- Work required
Write out every single entry exactly.

- Exercise data
******
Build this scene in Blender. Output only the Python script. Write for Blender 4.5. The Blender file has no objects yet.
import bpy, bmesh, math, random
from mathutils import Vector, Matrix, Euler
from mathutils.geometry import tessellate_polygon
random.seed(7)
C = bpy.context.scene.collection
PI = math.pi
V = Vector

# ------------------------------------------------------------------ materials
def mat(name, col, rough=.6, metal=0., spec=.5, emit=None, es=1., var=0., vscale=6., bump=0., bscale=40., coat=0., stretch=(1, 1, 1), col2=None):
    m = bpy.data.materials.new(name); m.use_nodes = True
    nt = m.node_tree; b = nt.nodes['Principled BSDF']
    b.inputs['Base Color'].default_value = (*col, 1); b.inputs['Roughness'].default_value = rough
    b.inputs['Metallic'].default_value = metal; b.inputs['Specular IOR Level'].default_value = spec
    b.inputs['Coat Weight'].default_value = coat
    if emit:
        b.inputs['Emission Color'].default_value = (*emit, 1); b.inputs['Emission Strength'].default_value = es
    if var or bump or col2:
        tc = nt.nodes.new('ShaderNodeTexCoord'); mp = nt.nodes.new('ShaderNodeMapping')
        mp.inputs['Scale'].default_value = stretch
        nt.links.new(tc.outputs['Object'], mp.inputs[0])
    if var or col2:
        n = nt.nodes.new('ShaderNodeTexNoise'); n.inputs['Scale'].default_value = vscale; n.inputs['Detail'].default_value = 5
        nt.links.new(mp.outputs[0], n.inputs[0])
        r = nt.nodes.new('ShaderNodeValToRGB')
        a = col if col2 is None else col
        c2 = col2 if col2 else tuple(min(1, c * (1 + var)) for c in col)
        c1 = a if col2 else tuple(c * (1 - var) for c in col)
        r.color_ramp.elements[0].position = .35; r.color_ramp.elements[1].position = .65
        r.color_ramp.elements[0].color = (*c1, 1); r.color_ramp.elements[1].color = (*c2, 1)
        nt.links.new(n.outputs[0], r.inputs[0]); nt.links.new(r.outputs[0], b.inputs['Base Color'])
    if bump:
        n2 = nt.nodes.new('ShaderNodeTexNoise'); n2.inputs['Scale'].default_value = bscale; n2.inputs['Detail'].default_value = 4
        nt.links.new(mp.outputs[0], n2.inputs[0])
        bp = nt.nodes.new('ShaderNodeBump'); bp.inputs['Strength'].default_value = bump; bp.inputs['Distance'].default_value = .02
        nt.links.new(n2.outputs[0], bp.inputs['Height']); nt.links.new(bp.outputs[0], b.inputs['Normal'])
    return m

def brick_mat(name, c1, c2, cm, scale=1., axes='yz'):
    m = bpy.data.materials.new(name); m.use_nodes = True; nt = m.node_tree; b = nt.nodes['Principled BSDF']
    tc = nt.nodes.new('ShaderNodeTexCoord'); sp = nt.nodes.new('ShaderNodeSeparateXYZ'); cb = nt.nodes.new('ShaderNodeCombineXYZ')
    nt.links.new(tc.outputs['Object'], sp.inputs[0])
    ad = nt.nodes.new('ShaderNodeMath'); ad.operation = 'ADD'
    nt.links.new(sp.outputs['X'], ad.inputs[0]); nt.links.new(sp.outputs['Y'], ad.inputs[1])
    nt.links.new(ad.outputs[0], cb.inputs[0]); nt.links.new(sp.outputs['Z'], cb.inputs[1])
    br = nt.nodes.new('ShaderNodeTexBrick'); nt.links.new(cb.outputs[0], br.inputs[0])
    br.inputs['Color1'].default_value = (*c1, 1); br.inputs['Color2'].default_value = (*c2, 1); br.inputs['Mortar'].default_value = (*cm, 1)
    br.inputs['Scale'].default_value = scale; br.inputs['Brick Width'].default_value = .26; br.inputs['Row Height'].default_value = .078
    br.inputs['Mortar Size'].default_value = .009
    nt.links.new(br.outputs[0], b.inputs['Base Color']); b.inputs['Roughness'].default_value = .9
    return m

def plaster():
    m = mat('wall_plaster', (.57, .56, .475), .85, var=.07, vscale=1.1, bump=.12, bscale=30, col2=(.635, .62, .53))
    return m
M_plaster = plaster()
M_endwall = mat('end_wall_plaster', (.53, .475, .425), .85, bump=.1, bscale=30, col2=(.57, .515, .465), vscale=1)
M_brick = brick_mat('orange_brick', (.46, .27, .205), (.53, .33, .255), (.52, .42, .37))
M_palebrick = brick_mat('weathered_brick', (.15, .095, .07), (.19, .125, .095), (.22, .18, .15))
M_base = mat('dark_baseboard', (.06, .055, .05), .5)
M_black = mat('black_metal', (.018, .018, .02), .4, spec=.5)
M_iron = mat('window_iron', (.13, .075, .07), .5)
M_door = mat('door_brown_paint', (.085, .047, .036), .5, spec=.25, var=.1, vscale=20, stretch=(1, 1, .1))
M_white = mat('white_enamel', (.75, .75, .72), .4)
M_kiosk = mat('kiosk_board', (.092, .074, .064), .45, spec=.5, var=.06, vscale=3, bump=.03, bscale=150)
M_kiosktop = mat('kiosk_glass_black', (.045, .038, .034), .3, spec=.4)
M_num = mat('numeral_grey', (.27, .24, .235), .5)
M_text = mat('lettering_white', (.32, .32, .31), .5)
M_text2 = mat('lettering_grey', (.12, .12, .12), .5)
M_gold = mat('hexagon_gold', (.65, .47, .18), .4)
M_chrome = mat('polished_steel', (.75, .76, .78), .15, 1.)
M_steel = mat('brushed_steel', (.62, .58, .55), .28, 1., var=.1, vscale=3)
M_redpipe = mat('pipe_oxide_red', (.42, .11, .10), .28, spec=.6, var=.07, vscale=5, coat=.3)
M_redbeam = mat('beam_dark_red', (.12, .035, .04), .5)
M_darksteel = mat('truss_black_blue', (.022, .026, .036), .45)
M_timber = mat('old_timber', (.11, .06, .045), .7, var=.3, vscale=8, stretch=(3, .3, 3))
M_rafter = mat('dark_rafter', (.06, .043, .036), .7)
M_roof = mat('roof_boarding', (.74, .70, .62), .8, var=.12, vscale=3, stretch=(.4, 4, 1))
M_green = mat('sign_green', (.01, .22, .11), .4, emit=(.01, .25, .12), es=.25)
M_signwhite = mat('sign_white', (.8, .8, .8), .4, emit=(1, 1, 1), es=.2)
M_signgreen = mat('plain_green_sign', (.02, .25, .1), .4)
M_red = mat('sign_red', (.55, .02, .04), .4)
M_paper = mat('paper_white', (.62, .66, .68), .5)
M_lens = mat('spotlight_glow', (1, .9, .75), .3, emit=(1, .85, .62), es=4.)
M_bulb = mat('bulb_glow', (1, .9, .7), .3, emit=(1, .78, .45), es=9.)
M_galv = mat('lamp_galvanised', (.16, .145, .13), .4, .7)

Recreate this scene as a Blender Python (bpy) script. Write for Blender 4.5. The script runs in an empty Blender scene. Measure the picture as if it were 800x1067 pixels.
******
- Answer to the task
Build this scene in Blender. Output only the Python script. Write for Blender 4.5. The Blender file has no objects yet.
import bpy, bmesh, math, random
from mathutils import Vector, Matrix, Euler
from mathutils.geometry import tessellate_polygon
random.seed(7)
C = bpy.context.scene.collection
PI = math.pi
V = Vector

# ------------------------------------------------------------------ materials
def mat(name, col, rough=.6, metal=0., spec=.5, emit=None, es=1., var=0., vscale=6., bump=0., bscale=40., coat=0., stretch=(1, 1, 1), col2=None):
    m = bpy.data.materials.new(name); m.use_nodes = True
    nt = m.node_tree; b = nt.nodes['Principled BSDF']
    b.inputs['Base Color'].default_value = (*col, 1); b.inputs['Roughness'].default_value = rough
    b.inputs['Metallic'].default_value = metal; b.inputs['Specular IOR Level'].default_value = spec
    b.inputs['Coat Weight'].default_value = coat
    if emit:
        b.inputs['Emission Color'].default_value = (*emit, 1); b.inputs['Emission Strength'].default_value = es
    if var or bump or col2:
        tc = nt.nodes.new('ShaderNodeTexCoord'); mp = nt.nodes.new('ShaderNodeMapping')
        mp.inputs['Scale'].default_value = stretch
        nt.links.new(tc.outputs['Object'], mp.inputs[0])
    if var or col2:
        n = nt.nodes.new('ShaderNodeTexNoise'); n.inputs['Scale'].default_value = vscale; n.inputs['Detail'].default_value = 5
        nt.links.new(mp.outputs[0], n.inputs[0])
        r = nt.nodes.new('ShaderNodeValToRGB')
        a = col if col2 is None else col
        c2 = col2 if col2 else tuple(min(1, c * (1 + var)) for c in col)
        c1 = a if col2 else tuple(c * (1 - var) for c in col)
        r.color_ramp.elements[0].position = .35; r.color_ramp.elements[1].position = .65
        r.color_ramp.elements[0].color = (*c1, 1); r.color_ramp.elements[1].color = (*c2, 1)
        nt.links.new(n.outputs[0], r.inputs[0]); nt.links.new(r.outputs[0], b.inputs['Base Color'])
    if bump:
        n2 = nt.nodes.new('ShaderNodeTexNoise'); n2.inputs['Scale'].default_value = bscale; n2.inputs['Detail'].default_value = 4
        nt.links.new(mp.outputs[0], n2.inputs[0])
        bp = nt.nodes.new('ShaderNodeBump'); bp.inputs['Strength'].default_value = bump; bp.inputs['Distance'].default_value = .02
        nt.links.new(n2.outputs[0], bp.inputs['Height']); nt.links.new(bp.outputs[0], b.inputs['Normal'])
    return m

def brick_mat(name, c1, c2, cm, scale=1., axes='yz'):
    m = bpy.data.materials.new(name); m.use_nodes = True; nt = m.node_tree; b = nt.nodes['Principled BSDF']
    tc = nt.nodes.new('ShaderNodeTexCoord'); sp = nt.nodes.new('ShaderNodeSeparateXYZ'); cb = nt.nodes.new('ShaderNodeCombineXYZ')
    nt.links.new(tc.outputs['Object'], sp.inputs[0])
    ad = nt.nodes.new('ShaderNodeMath'); ad.operation = 'ADD'
    nt.links.new(sp.outputs['X'], ad.inputs[0]); nt.links.new(sp.outputs['Y'], ad.inputs[1])
    nt.links.new(ad.outputs[0], cb.inputs[0]); nt.links.new(sp.outputs['Z'], cb.inputs[1])
    br = nt.nodes.new('ShaderNodeTexBrick'); nt.links.new(cb.outputs[0], br.inputs[0])
    br.inputs['Color1'].default_value = (*c1, 1); br.inputs['Color2'].default_value = (*c2, 1); br.inputs['Mortar'].default_value = (*cm, 1)
    br.inputs['Scale'].default_value = scale; br.inputs['Brick Width'].default_value = .26; br.inputs['Row Height'].default_value = .078
    br.inputs['Mortar Size'].default_value = .009
    nt.links.new(br.outputs[0], b.inputs['Base Color']); b.inputs['Roughness'].default_value = .9
    return m

def plaster():
    m = mat('wall_plaster', (.57, .56, .475), .85, var=.07, vscale=1.1, bump=.12, bscale=30, col2=(.635, .62, .53))
    return m
M_plaster = plaster()
M_endwall = mat('end_wall_plaster', (.53, .475, .425), .85, bump=.1, bscale=30, col2=(.57, .515, .465), vscale=1)
M_brick = brick_mat('orange_brick', (.46, .27, .205), (.53, .33, .255), (.52, .42, .37))
M_palebrick = brick_mat('weathered_brick', (.15, .095, .07), (.19, .125, .095), (.22, .18, .15))
M_base = mat('dark_baseboard', (.06, .055, .05), .5)
M_black = mat('black_metal', (.018, .018, .02), .4, spec=.5)
M_iron = mat('window_iron', (.13, .075, .07), .5)
M_door = mat('door_brown_paint', (.085, .047, .036), .5, spec=.25, var=.1, vscale=20, stretch=(1, 1, .1))
M_white = mat('white_enamel', (.75, .75, .72), .4)
M_kiosk = mat('kiosk_board', (.092, .074, .064), .45, spec=.5, var=.06, vscale=3, bump=.03, bscale=150)
M_kiosktop = mat('kiosk_glass_black', (.045, .038, .034), .3, spec=.4)
M_num = mat('numeral_grey', (.27, .24, .235), .5)
M_text = mat('lettering_white', (.32, .32, .31), .5)
M_text2 = mat('lettering_grey', (.12, .12, .12), .5)
M_gold = mat('hexagon_gold', (.65, .47, .18), .4)
M_chrome = mat('polished_steel', (.75, .76, .78), .15, 1.)
M_steel = mat('brushed_steel', (.62, .58, .55), .28, 1., var=.1, vscale=3)
M_redpipe = mat('pipe_oxide_red', (.42, .11, .10), .28, spec=.6, var=.07, vscale=5, coat=.3)
M_redbeam = mat('beam_dark_red', (.12, .035, .04), .5)
M_darksteel = mat('truss_black_blue', (.022, .026, .036), .45)
M_timber = mat('old_timber', (.11, .06, .045), .7, var=.3, vscale=8, stretch=(3, .3, 3))
M_rafter = mat('dark_rafter', (.06, .043, .036), .7)
M_roof = mat('roof_boarding', (.74, .70, .62), .8, var=.12, vscale=3, stretch=(.4, 4, 1))
M_green = mat('sign_green', (.01, .22, .11), .4, emit=(.01, .25, .12), es=.25)
M_signwhite = mat('sign_white', (.8, .8, .8), .4, emit=(1, 1, 1), es=.2)
M_signgreen = mat('plain_green_sign', (.02, .25, .1), .4)
M_red = mat('sign_red', (.55, .02, .04), .4)
M_paper = mat('paper_white', (.62, .66, .68), .5)
M_lens = mat('spotlight_glow', (1, .9, .75), .3, emit=(1, .85, .62), es=4.)
M_bulb = mat('bulb_glow', (1, .9, .7), .3, emit=(1, .78, .45), es=9.)
M_galv = mat('lamp_galvanised', (.16, .145, .13), .4, .7)

Recreate this scene as a Blender Python (bpy) script. Write for Blender 4.5. The script runs in an empty Blender scene. Measure the picture as if it were 800x1067 pixels.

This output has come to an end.